▶ **DATA PROVIDED**
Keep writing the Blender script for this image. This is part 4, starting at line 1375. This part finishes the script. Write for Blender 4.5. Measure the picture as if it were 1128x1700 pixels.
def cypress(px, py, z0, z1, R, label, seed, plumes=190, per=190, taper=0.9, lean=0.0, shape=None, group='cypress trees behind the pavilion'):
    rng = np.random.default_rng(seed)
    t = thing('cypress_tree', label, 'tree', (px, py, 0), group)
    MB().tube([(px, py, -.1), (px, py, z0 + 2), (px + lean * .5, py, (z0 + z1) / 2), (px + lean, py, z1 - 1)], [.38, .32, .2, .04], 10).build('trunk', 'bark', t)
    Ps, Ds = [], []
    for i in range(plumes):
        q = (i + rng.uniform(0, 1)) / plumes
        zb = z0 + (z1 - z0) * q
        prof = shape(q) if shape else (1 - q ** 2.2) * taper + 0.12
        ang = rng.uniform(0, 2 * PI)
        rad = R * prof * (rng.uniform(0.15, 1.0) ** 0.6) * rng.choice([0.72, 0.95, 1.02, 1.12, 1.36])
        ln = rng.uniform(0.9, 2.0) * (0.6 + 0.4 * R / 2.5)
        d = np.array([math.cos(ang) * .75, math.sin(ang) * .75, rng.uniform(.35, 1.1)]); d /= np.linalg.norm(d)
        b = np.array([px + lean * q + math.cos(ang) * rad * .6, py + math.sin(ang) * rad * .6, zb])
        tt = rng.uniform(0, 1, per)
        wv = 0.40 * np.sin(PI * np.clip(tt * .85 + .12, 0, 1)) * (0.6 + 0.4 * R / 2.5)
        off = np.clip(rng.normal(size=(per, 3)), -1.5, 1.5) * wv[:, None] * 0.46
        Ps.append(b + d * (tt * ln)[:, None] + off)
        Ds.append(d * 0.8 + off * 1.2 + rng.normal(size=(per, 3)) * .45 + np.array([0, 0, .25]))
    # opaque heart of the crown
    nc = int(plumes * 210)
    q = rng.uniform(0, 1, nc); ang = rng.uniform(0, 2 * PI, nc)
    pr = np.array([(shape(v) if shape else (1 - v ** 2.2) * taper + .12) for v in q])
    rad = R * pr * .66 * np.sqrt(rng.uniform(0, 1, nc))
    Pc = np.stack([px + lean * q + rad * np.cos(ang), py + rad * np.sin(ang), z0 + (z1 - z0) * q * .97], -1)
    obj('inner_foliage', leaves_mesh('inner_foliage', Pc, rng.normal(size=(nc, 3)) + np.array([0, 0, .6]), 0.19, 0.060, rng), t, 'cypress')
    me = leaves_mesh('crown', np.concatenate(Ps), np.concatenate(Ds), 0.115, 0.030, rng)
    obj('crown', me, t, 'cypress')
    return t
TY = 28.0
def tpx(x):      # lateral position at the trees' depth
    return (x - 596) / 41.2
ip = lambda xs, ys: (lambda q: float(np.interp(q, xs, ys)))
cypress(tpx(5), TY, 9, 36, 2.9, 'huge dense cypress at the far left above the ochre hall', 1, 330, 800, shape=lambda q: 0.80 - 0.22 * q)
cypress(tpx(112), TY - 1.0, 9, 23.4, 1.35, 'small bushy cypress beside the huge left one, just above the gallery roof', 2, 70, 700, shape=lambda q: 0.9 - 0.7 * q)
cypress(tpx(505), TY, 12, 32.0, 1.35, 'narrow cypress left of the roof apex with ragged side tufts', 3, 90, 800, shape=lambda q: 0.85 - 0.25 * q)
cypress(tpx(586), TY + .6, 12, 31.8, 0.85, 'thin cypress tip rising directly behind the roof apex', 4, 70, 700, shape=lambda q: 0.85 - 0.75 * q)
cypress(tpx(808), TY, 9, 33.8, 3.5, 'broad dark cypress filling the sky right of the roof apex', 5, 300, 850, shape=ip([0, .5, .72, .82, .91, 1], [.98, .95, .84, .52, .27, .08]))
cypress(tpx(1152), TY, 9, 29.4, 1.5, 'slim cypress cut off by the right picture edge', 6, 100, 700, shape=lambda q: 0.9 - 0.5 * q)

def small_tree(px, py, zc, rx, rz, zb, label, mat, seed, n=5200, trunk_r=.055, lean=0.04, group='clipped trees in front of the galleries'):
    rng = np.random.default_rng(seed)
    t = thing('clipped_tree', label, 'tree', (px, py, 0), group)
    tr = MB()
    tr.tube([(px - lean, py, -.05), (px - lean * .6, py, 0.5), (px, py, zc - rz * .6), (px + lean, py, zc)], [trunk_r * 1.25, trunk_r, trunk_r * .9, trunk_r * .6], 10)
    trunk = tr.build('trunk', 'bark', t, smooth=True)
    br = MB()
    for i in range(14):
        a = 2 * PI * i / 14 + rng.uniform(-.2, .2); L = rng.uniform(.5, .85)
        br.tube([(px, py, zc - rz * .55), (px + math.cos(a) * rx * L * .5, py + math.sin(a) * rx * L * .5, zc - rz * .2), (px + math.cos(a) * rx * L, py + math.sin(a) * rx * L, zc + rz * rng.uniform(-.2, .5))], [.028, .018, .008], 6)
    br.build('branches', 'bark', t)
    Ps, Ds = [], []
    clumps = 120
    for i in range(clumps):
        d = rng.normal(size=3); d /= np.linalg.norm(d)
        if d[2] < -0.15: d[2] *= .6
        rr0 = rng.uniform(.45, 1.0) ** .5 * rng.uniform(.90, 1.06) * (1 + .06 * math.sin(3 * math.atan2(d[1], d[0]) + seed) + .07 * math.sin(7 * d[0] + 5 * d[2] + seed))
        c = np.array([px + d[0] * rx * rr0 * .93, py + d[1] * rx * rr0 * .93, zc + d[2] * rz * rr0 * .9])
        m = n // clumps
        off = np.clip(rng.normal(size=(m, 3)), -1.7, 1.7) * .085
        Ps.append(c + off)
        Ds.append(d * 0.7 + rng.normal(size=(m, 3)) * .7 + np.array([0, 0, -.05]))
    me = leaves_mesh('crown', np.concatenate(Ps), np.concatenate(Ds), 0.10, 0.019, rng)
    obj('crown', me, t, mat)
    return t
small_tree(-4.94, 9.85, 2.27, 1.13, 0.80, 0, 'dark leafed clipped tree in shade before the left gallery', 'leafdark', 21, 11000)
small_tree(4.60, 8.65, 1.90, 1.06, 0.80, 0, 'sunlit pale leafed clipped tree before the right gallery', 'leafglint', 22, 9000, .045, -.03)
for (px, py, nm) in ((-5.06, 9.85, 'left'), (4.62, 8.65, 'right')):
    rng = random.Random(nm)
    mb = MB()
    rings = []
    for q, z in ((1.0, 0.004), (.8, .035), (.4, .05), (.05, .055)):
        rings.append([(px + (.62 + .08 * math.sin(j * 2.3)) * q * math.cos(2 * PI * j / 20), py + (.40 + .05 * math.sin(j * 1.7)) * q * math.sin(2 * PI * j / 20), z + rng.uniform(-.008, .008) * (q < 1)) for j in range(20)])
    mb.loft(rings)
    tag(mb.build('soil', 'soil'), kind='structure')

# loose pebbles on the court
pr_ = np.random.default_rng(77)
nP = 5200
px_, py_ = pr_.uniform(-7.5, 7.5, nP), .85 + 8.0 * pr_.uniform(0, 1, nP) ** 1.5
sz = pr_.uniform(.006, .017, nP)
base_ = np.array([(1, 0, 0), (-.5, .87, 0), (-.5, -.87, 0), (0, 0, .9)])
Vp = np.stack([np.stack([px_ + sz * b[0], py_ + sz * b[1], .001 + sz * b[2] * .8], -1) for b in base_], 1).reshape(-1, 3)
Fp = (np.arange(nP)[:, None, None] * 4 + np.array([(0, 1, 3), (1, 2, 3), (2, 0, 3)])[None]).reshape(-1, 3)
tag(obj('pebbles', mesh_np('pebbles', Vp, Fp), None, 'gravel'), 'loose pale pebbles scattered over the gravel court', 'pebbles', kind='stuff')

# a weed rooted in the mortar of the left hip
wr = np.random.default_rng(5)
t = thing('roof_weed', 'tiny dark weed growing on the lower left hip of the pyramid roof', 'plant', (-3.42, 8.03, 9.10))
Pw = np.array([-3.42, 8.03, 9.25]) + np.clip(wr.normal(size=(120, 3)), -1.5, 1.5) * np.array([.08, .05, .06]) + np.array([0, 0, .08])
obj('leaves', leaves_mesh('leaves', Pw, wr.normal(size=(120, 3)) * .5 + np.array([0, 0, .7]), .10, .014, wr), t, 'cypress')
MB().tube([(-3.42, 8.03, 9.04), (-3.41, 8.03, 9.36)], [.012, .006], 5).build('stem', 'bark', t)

▶ **WHAT YOU SHOULD DO**
Check each line of the material above for "picture" and say how many lines contain it, giving the number alone.

▶ **TASK OUTPUT**
2